I completed ‘1812’ in record time and I have now started on the new biography of Stalin by Robert Service. The book is full of fantastic phrases such as ‘As a little boy, Stalin would play with his childhood friend Vassily. In an ironic twist, Vassily was later to be mown down by Stalin’s death squads during the purges of the nineteen thirties. I’m sure Vassily appreciated the irony.

One of the greatest aspects of my new job is the effect my re-branding has had on the way people interact with me. As an Admin Assistant, people in senior positions rarely bothered to learn my name. Instead they referred to me and fellow sufferers collectively as ‘the admin’ as if we both belonged to some servile tribe that had been enslaved to perform routine and monotonous tasks. Now I am a ‘Business Development Manager’ people ask me for my business card and go out of their way to speak to me. I am the same individual I was back in December, but as with everything in the workplace, the over inflated job title you give yourself is the single thing people take notice of. I have gone from the bottom of an organisation to the top of an organisation and now I get to see the cut-throat nature of business in its entirety. It’s a fascinating Machiavellian universe and I have picked up quite a few interesting terms. One of the best is ‘second mortgage fodder’. These are the poor blighters that will buy anything and everything, plunging themselves into vast amounts of debt and taking on financial commitments they cannot possibly fulfil. If someone takes out a second mortgage and fail to tick the right box their details are passed on to any number of sales and marketing organisations who plug as many products to them as possible. It is more than a little alarming to see that modern society is structured around driving people into as much debt as possible though credit cards, crippling interest rates and aggressive marketing. Still, that’s the system we all signed up for and we are just going to have to live with it.

The best thing I can say about East London is that last areas of it are scheduled for demolition. At then end of this month I shall be moving to a flat in Hendon amongst the quiet suburbs of north London. I shall miss the Indian chap in the local Costcutter with whom I have had a good rapport. I shall also miss the gangs of bored teenagers who stalk the streets outside the George V tube stop and with whom I am involved in a constant game of cat and mouse. According to the lady who owns the local chippy, they are partial to the odd ‘happy slap’ and like to prey on unsuspecting yuppies.

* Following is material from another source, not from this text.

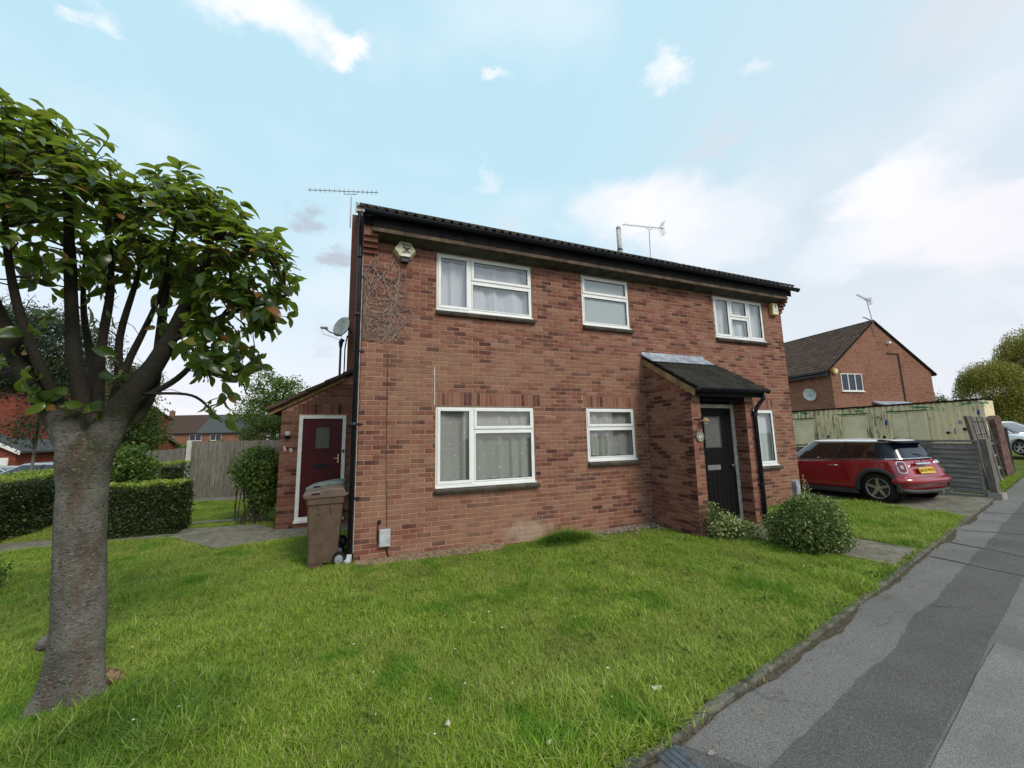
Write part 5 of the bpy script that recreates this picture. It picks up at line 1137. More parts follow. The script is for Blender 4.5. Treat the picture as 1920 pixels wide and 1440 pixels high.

I shall also miss the tube now that I will be taking the bus instead. A lot of people unfairly stereotype London as an unfriendly city because they based their impression on their experience of our third world transport system. It’s a place that brings out the worst in humanity. Take thousands of highly stressed commuters, stick them in the kind of cramped conditions you would commonly associate with the black hole of Calcutta, hit them with a barrage of delays and patronising service announcements and watch as people’s moral fibre disintegrates under the pressure. I’ve seen yuppies in expensive suits shoulder barge old women out of the way in their efforts to make it up the escalator. I’ve seen small children pushed aside by rampant commuters as they struggle to make it into the office for nine o clock. As the doors of the northern line service open at Bank open the over-optimistic announcement comes over the tannoy system; “Thank you for standing aside and letting people off the train before you embark”. It’s a fantastically naïve statement, as if pre-empting peoples natural desire to act selfishly can somehow avert the impeding chaos. It soon becomes clear that the single-minded people on the platform have no such intention. Over the next few minutes a violent struggle erupts between the people on the train trying to get out and the people on the platform trying to get in before the doors close. The tannoy bursts into life again; “THANKYOU FOR STANDING ASIDE AND LETTING PEOPLE OUT OF THE TRAIN BEFORE YOU BOARD”. The voice has become imperative, the tone is that of a familiar annoyance. Clearly expecting people to stand aside on the tube is about as realistic as expecting the last remaining passengers on the Titanic to form an orderly queue for the lifeboats.

The struggle to get on the trains has been well documented. Another lesser known skirmish on the tube system is the battle to acquire decent reading material. When people reach their stop they usually leave their copy of the Metro by their seat. For someone like me who usually forgets to bring a book with them, these moments are gold-dust. I sit there studying the commuter like a hunter observing his prey. When he puts his metro down on the seat and gets up to leave my body is already coiled like a serpent, ready to grab the newspaper before anyone else can get their hands on it. Copys of the metro are the lesser prizes of the tube, on a good journey I aim to grab today’s issues of the Times or the Independent, though these are much harder to acquire. Many is the time that I have been thwarted by another commuter who has swooped at the last moment to grab the Evening Standard I observed when boarding the carriage. On these occasions I content myself with swearing at them beneath my breath. Such are the pleasures of the rat race.